Monday, May 21st.—Mr. MACCALLUM SCOTT complained that a question of his relating to the prohibition of “dropped scones”—which Captain BATHURST, that encyclopaedia of food-lore, described as falling “under the same category as the crumpet”—had been addressed to the Ministry of Munitions instead of the Ministry of Food. It was really a venial error on the part of the Clerk at the Table, for the modern scone distinctly suggests a missile of offence, and is much more like a “crump” than a crumpet. If HINDENBURG were acquainted with our London tea-shops (consule DEVONPORT) he would never have imagined that his famous phrase about “biting upon granite” would have any terrors for the British recruit.
When the PRIME MINISTER read from his manuscripts the proposed conditions of the Irish Convention—how it must include representatives not only of political parties, but of Churches, trade unions, commercial and educational interests, and of Sinn Fein itself; and must be prepared to consider every variety of proposal that might be brought before it—an Irish colleague whispered to me, “Sure, the Millennium will be over before we get it.”
Nothing could have been handsomer than Mr. REDMOND’S welcome to the proposal. All he was concerned for, I gathered, was that his Unionist opponents should be generously represented. Ulster, in the person of Sir JOHN LONSDALE, made no corresponding advance. He would submit the proposal to his constituents, but not apparently with letters commendatory.
I daresay Mr. WILLIAM O’BRIEN set out with the honest intention of blessing the Government plan, of which indeed he claims to be the “onlie begetter.” But the sound of his own voice—in its higher tones painfully provocative—stimulated him to proceed to a dramatic indictment of his former colleagues. I felt sorry for the prospective Chairman, charged with the task of attempting to reconcile these opposites.
Mr. HEALY, cowering beneath the shelter of his ample hat, as Mr. O’BRIEN’S arms waved windmill-like above him, must have felt like Sancho Panza when the Don was in an extra fitful mood; but he kept silence even from good words.
The briefest and most helpful speech of the afternoon came from Sir EDWARD CARSON, who, while declaring that he would never desert Ulster, nevertheless made it plain that Ulster on this occasion should take her place beside the rest of Ireland. Only Mr. GINNELL remained obdurate. In his ears the Convention sounds “the funeral dirge of the Home Rule Act.”

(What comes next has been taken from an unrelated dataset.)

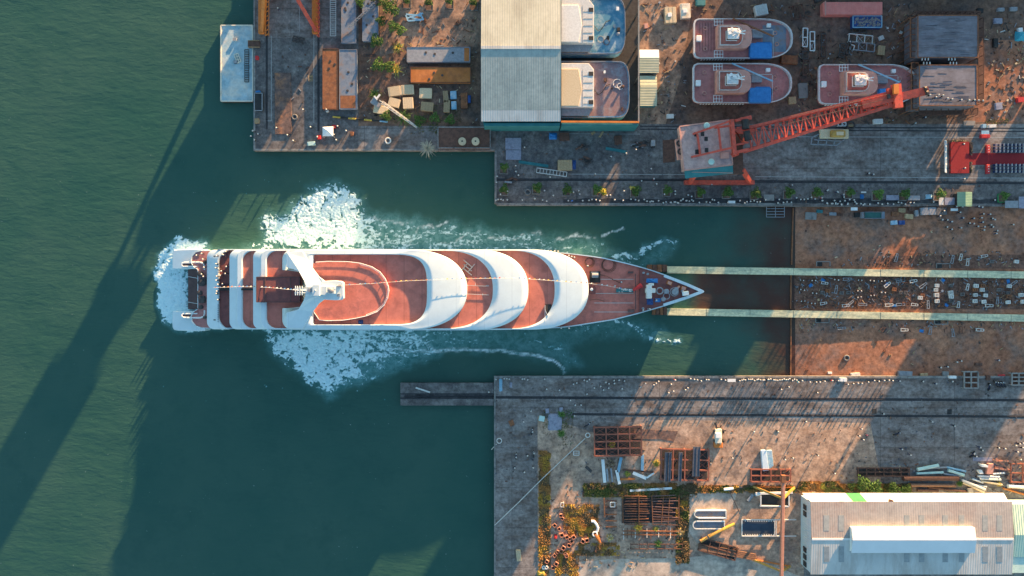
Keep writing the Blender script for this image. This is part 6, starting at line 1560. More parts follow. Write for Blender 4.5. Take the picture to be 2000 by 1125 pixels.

[Illustration: PESSIMIST’S DESIGN FOR COSTUME OF CHAIRMAN OF IRISH CONVENTION.]
Tuesday, May 22.—If you should happen to see of a Sabbath morning a stream of official motor-cars leaving London with freights of the brave and the fair you may be sure they are going on some National business. Both the War Office and the Admiralty keep log-books, in which are faithfully entered—I quote Dr. MACNAMARA—“full particulars of each journey, the number and description of passengers carried and the amount of petrol consumed.” Do not therefore jump to the hasty and erroneous conclusion that the gallant fellows and their charming companions are “joy-riding;” such a thing is unknown in Government circles.